> [Objective]
Look through the lines below and extract each one that contains "picture".

> [Given information]
-- -- --
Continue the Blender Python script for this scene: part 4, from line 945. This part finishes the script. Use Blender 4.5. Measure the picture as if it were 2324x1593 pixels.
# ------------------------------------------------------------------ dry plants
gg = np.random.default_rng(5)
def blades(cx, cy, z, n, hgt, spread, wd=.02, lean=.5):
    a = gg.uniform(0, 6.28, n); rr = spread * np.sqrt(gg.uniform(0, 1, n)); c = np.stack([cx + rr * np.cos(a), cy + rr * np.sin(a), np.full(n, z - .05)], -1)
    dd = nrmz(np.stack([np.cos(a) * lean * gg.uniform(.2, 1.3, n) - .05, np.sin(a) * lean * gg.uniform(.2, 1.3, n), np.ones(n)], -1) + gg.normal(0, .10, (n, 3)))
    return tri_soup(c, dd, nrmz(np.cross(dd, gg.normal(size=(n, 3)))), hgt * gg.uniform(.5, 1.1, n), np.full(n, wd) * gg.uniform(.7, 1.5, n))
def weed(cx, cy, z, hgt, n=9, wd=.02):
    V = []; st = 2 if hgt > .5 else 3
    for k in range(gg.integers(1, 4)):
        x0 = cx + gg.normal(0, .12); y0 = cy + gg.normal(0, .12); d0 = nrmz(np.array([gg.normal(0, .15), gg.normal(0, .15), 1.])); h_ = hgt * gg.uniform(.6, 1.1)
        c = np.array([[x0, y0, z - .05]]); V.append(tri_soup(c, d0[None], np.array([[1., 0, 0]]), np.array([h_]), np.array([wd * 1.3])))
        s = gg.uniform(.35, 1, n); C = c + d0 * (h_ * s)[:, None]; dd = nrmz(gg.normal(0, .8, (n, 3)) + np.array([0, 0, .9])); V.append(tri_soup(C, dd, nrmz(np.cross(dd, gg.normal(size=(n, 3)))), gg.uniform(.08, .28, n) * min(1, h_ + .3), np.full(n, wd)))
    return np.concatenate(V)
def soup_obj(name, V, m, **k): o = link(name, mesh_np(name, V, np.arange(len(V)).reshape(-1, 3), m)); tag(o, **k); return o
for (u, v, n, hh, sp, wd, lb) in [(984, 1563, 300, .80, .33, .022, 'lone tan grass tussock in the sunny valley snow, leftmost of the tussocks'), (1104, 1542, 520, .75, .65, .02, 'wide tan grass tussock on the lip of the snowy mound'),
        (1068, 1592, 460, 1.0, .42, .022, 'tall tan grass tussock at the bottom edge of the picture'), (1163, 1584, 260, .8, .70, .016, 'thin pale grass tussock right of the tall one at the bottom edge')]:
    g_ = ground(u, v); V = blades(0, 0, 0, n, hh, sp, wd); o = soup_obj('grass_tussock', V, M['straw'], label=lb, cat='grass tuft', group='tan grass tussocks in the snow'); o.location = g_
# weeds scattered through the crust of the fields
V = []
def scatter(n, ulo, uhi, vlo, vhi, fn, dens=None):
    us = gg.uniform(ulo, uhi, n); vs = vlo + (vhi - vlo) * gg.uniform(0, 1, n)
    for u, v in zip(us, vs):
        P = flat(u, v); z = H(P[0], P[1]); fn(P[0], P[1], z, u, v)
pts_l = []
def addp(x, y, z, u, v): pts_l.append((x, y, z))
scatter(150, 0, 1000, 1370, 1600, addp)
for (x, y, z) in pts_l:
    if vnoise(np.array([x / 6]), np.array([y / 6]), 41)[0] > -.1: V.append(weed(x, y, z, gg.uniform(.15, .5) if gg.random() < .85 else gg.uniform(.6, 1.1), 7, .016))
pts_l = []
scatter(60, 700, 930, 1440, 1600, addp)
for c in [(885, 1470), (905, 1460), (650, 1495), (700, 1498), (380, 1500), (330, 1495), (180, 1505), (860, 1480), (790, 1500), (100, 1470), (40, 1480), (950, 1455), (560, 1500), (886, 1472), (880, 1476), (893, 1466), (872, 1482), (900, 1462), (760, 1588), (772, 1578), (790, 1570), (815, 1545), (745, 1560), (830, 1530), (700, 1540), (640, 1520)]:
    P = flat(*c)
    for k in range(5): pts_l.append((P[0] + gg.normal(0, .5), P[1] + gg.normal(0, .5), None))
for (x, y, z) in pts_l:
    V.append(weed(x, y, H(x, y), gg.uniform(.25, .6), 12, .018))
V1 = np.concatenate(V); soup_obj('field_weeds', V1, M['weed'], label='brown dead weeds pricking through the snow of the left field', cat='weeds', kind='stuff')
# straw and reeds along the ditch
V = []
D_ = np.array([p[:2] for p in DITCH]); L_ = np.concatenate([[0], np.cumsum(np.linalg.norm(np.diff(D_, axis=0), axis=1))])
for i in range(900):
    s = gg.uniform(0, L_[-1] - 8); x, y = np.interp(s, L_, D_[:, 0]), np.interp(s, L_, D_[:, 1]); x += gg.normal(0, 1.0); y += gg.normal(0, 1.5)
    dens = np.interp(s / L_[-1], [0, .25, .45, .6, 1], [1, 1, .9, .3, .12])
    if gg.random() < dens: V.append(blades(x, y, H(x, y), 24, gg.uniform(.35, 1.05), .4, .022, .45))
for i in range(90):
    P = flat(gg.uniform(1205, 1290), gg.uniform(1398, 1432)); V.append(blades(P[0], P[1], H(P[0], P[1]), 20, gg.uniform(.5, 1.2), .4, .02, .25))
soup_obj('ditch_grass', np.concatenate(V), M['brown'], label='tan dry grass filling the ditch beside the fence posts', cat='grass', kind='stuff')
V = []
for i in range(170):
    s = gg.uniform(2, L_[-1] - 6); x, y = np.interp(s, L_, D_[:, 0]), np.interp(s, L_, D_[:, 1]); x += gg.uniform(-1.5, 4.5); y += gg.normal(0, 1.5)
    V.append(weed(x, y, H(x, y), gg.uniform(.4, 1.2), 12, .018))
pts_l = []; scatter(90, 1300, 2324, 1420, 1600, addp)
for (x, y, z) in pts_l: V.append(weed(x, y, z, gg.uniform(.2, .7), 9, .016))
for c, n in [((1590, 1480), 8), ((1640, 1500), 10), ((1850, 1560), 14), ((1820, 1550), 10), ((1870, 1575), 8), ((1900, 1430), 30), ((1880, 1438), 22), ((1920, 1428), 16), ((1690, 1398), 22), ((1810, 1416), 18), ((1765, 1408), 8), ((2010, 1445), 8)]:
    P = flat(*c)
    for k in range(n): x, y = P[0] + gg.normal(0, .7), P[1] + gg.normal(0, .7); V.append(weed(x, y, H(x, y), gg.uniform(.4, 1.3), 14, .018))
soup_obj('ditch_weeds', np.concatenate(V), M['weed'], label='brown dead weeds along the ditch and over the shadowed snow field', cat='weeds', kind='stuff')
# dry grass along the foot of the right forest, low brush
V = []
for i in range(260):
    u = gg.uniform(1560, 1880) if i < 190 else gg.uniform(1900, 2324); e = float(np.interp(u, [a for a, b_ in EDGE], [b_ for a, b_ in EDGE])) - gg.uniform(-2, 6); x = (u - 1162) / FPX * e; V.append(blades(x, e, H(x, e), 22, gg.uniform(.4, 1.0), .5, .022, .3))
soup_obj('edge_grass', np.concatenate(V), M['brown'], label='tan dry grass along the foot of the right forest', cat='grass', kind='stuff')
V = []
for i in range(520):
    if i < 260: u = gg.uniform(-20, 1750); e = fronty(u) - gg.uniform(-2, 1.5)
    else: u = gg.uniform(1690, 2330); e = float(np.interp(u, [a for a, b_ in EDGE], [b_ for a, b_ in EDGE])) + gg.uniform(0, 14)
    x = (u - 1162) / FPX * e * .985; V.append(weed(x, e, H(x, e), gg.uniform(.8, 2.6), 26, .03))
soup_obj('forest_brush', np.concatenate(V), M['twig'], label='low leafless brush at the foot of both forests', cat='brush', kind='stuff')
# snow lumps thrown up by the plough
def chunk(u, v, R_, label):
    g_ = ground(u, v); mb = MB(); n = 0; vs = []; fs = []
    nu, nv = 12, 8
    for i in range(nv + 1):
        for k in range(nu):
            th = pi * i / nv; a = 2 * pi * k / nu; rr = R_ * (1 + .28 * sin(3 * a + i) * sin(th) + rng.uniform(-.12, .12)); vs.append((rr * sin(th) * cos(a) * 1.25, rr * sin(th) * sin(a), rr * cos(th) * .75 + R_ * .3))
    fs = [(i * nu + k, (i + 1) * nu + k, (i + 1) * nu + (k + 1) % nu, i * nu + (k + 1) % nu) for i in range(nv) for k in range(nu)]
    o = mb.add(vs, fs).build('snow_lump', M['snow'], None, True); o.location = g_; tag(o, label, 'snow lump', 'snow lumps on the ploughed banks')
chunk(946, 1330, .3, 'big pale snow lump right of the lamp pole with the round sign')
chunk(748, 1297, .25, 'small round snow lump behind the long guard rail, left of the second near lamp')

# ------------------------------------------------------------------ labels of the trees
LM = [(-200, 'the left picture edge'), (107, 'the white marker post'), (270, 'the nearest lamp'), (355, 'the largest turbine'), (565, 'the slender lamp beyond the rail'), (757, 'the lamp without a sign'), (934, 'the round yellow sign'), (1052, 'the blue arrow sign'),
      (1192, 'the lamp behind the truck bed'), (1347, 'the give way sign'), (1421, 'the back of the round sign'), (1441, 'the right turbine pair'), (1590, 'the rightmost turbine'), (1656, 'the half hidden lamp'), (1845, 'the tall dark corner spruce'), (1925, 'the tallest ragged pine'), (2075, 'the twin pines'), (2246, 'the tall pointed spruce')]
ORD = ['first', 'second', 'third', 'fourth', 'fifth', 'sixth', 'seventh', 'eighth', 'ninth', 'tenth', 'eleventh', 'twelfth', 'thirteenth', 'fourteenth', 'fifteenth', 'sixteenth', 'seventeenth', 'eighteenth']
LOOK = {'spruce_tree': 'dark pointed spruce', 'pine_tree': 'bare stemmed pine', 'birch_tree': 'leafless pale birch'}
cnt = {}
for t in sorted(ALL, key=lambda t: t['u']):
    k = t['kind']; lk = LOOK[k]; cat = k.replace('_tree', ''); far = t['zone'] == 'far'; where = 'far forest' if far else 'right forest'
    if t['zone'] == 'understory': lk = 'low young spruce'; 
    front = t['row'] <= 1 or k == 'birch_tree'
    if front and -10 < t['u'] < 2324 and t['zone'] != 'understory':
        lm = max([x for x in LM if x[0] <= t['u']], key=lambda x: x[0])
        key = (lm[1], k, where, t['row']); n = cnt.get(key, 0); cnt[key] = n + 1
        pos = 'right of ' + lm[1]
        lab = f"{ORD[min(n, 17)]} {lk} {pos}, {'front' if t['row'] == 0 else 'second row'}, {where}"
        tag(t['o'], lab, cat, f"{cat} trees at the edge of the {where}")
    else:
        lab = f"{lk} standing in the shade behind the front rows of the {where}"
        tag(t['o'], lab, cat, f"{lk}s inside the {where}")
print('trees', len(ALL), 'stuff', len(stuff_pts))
-- -- --
> [Correct result]
Continue the Blender Python script for this scene: part 4, from line 945. This part finishes the script. Use Blender 4.5. Measure the picture as if it were 2324x1593 pixels.
        (1068, 1592, 460, 1.0, .42, .022, 'tall tan grass tussock at the bottom edge of the picture'), (1163, 1584, 260, .8, .70, .016, 'thin pale grass tussock right of the tall one at the bottom edge')]:
LM = [(-200, 'the left picture edge'), (107, 'the white marker post'), (270, 'the nearest lamp'), (355, 'the largest turbine'), (565, 'the slender lamp beyond the rail'), (757, 'the lamp without a sign'), (934, 'the round yellow sign'), (1052, 'the blue arrow sign'),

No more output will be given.